Description of the task:
Repeat only the lines running from the beginning of the material through the line that contains "np.array(Fg), MT['lawn'], smooth=True))".

Data block:
============================================================

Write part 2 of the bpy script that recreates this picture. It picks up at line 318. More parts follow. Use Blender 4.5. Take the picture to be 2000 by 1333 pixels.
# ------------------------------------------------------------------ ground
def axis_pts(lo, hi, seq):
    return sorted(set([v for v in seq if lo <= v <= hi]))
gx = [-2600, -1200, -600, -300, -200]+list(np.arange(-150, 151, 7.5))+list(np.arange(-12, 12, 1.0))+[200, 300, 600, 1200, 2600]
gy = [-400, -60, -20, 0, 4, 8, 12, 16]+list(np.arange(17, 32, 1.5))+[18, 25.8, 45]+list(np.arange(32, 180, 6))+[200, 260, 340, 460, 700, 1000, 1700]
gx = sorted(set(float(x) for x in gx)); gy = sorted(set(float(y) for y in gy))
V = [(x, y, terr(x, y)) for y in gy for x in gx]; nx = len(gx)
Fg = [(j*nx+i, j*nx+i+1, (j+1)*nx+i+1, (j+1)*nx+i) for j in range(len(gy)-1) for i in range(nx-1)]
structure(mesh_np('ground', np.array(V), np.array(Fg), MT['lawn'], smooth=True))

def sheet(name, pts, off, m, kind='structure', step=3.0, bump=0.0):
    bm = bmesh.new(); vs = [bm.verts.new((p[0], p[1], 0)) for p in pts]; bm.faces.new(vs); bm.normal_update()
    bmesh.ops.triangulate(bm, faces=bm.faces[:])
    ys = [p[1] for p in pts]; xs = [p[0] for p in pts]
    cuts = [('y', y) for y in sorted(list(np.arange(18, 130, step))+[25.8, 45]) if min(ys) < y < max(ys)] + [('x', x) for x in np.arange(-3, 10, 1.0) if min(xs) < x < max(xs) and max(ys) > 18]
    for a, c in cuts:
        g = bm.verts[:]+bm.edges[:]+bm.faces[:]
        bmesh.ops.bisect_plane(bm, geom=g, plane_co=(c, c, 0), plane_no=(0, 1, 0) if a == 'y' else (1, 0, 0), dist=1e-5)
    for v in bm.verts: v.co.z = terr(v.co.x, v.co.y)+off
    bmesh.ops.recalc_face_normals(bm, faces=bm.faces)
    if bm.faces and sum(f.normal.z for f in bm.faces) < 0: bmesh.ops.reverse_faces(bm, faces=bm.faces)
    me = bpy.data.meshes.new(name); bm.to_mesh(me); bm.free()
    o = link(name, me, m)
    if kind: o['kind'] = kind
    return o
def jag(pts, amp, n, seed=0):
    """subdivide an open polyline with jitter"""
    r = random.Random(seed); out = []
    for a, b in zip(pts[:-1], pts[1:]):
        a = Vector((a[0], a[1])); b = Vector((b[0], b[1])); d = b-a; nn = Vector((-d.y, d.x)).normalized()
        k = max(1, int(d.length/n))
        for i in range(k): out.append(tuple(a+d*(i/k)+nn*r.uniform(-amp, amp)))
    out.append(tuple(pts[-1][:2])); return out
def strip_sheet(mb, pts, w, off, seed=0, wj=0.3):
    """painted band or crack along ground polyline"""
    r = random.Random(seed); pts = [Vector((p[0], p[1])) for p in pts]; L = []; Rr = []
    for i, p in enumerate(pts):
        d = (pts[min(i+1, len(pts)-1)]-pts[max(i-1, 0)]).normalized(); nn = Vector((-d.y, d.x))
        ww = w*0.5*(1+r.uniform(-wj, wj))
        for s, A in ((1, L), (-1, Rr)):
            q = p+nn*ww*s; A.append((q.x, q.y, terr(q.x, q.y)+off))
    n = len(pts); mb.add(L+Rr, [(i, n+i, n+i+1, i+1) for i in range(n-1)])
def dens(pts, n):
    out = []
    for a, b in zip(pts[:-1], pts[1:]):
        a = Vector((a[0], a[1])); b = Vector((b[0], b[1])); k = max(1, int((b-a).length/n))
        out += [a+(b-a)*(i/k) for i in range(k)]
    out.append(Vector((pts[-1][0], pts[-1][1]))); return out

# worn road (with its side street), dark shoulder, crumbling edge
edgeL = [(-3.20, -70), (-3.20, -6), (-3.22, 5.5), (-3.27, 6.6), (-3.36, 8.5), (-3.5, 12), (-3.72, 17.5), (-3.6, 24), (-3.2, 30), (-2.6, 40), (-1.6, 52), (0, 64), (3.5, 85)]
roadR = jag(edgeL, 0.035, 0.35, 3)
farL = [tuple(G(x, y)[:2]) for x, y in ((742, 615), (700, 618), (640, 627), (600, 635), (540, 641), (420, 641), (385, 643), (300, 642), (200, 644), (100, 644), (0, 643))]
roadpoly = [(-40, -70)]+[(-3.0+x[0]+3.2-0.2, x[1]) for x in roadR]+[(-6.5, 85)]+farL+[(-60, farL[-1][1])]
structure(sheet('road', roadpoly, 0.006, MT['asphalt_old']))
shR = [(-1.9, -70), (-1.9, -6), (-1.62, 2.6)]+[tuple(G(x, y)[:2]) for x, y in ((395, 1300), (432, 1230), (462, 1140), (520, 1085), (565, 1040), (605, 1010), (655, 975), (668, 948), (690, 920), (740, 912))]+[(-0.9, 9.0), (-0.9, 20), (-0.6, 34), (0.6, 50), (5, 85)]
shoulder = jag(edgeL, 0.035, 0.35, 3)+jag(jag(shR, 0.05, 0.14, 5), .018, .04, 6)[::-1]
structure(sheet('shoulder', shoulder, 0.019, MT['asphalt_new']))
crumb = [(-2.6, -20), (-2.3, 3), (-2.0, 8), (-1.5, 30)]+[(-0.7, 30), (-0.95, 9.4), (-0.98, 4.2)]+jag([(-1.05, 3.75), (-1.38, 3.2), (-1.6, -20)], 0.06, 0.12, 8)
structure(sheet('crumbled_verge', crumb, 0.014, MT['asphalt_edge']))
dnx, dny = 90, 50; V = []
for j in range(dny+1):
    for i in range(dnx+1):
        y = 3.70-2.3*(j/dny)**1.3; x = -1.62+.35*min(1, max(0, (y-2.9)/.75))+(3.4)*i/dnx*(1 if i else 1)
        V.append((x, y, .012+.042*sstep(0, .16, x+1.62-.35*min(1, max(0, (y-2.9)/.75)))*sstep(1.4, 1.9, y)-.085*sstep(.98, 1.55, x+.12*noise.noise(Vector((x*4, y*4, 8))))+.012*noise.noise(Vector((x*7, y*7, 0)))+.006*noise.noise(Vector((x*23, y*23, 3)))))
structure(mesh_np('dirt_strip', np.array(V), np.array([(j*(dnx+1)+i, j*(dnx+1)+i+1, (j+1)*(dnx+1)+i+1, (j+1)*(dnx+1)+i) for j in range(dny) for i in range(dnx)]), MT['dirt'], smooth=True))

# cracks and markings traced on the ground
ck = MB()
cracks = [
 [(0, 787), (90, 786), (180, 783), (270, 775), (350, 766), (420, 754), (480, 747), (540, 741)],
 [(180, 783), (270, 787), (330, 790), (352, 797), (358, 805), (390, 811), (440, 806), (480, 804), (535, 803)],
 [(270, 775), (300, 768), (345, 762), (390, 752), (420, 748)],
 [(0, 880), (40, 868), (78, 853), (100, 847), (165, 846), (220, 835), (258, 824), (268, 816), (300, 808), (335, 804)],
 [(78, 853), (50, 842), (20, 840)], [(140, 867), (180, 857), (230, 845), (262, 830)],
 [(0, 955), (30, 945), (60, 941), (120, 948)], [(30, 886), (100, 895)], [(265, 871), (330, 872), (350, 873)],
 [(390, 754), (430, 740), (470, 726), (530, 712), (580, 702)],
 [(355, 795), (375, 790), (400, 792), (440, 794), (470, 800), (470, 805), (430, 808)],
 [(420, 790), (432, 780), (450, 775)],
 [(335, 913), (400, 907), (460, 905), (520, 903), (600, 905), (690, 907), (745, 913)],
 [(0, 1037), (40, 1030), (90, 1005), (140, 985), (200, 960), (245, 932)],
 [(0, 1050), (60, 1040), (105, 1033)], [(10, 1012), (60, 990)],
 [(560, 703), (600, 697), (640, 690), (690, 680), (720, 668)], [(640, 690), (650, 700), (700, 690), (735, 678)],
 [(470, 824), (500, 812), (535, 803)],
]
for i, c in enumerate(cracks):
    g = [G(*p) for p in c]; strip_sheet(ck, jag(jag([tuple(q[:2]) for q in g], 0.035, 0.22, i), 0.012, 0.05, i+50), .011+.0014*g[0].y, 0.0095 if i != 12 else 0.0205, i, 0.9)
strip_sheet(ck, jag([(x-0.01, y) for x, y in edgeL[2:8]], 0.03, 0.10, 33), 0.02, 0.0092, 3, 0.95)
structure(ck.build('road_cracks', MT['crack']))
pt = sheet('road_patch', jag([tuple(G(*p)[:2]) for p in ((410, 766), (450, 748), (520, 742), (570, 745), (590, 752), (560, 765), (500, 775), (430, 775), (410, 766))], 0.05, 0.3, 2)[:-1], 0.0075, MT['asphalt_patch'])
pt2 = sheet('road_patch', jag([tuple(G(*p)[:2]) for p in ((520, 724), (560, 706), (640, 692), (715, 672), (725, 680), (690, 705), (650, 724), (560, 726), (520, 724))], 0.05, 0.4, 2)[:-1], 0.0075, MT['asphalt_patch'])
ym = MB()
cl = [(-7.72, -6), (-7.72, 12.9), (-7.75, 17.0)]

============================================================

Output below:
Write part 2 of the bpy script that recreates this picture. It picks up at line 318. More parts follow. Use Blender 4.5. Take the picture to be 2000 by 1333 pixels.
# ------------------------------------------------------------------ ground
def axis_pts(lo, hi, seq):
    return sorted(set([v for v in seq if lo <= v <= hi]))
gx = [-2600, -1200, -600, -300, -200]+list(np.arange(-150, 151, 7.5))+list(np.arange(-12, 12, 1.0))+[200, 300, 600, 1200, 2600]
gy = [-400, -60, -20, 0, 4, 8, 12, 16]+list(np.arange(17, 32, 1.5))+[18, 25.8, 45]+list(np.arange(32, 180, 6))+[200, 260, 340, 460, 700, 1000, 1700]
gx = sorted(set(float(x) for x in gx)); gy = sorted(set(float(y) for y in gy))
V = [(x, y, terr(x, y)) for y in gy for x in gx]; nx = len(gx)
Fg = [(j*nx+i, j*nx+i+1, (j+1)*nx+i+1, (j+1)*nx+i) for j in range(len(gy)-1) for i in range(nx-1)]
structure(mesh_np('ground', np.array(V), np.array(Fg), MT['lawn'], smooth=True))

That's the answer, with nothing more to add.